If you’re interested in reading a bit more about it you could try a book called How Europe Underdeveloped Africa by Walter Rodney. He explains his beliefs on this subject. Not a hard book to follow, and will most likely give you a different perspective on things if you haven’t read into the subject before.
1. Being late to the industrialization game African countries never got that surplus money from cheap industrial exports to build up their infrastructure. Not having a built up infrastructure makes it more difficult to catch up, because the countries with infrastructure can produce goods much cheaper than the ones without infrastructure.

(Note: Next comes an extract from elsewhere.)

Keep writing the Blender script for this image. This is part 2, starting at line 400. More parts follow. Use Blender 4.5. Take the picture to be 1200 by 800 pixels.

2. This lack of economic bargaining power means that African countries continue to have poor economies because if you have a strong economy you can force economies that are worse off into trading deals that favor the stronger partner? “But why make a bad trade deal?”, because when the option is bad trade deal or no trade deal it’s still better with a bad trade deal. Bad trade deals means that most of the surplus from the trade deal goes to the guy who is already rich. No trade deal means that your don’t get anything and people starve.
3. The final reason is that raw material export is often a curse. Raw material exports often have very little value added, so it takes a lot of labour to get a little money. Which leads to poor people who don’t have surplus money to spend on anything but the basic necessities. Which means your service economy and educated economy is tiny. Which means that to stay in power you don’t need the political support of a broad majority, you just need the political support of the people who control the guns (because hard manual labour is something you can force people to do. Intellectual labour, less so). Which leads to corruption. Which means that the money you do get is spend to grease the corruption wheels, which means that it’s not spent efficiently to grow the economy.
Natural resources alone will not make you rich unless you develop the infrastructure needed to extract and export them.
Much of the middle east for example has done this (with copious external help) so they can actually profit from their natural resources. Other countries like Afghanistan and Iran that have not developed their infrastructure as much have also not profited as much from their natural resources.
Another consideration is population. If you have a lot of natural resources and low population, then each person gets bigger individual benefit from those resources. If you have the same amount of resources but way more people, then each person doesn’t really get much.
>Nonetheless has famine, poor road network, poor Healthcare etc. Please explain.
Those are all linked, the road network is inconsistent, so when it’s good, you get a lot of food being transported, and the population increases. Then when it’s bad, suddenly you can no longer transport enough food to feed everyone, and you get a famine. Then people die, the population shrinks a bit, the roads get fixed, and you start a cycle of periodic famines.
Same with healthcare, even if you have foreign doctors providing charity work, you still need a reliable road network to get them in touch with the people who need the healthcare.
So why haven’t African countries developed this infrastructure? Well, infrastructure requires a very stable government to build and maintain, and most African countries simply haven’t had that level of stability. The ones that have (post-genocide Rwanda, Kenya, Egypt and South Africa (sometimes)) also have better infrastructure. And the reasons why their governments are so unstable trace back to colonization and the random borders that were drawn. Unlike Europe and North America, their borders were not created organically through war and local allegiances.
It’s an INCREDIBLY complex topic, one that cannot be completely reduce to an ELi5, but one of the single biggest factors is neo-colonialism. Oversimplified a bit, most nations in the global south, during decolonization, had to agree to allow foreign companies to come in and extract their natural resources, if they wanted to be allowed to participate in the global trading market. The result is an enormous amount of wealth flowing out of the nation, or into the hands of a few controllers, and very little going towards domestic development. Keep this up for decades and you have incredible instability.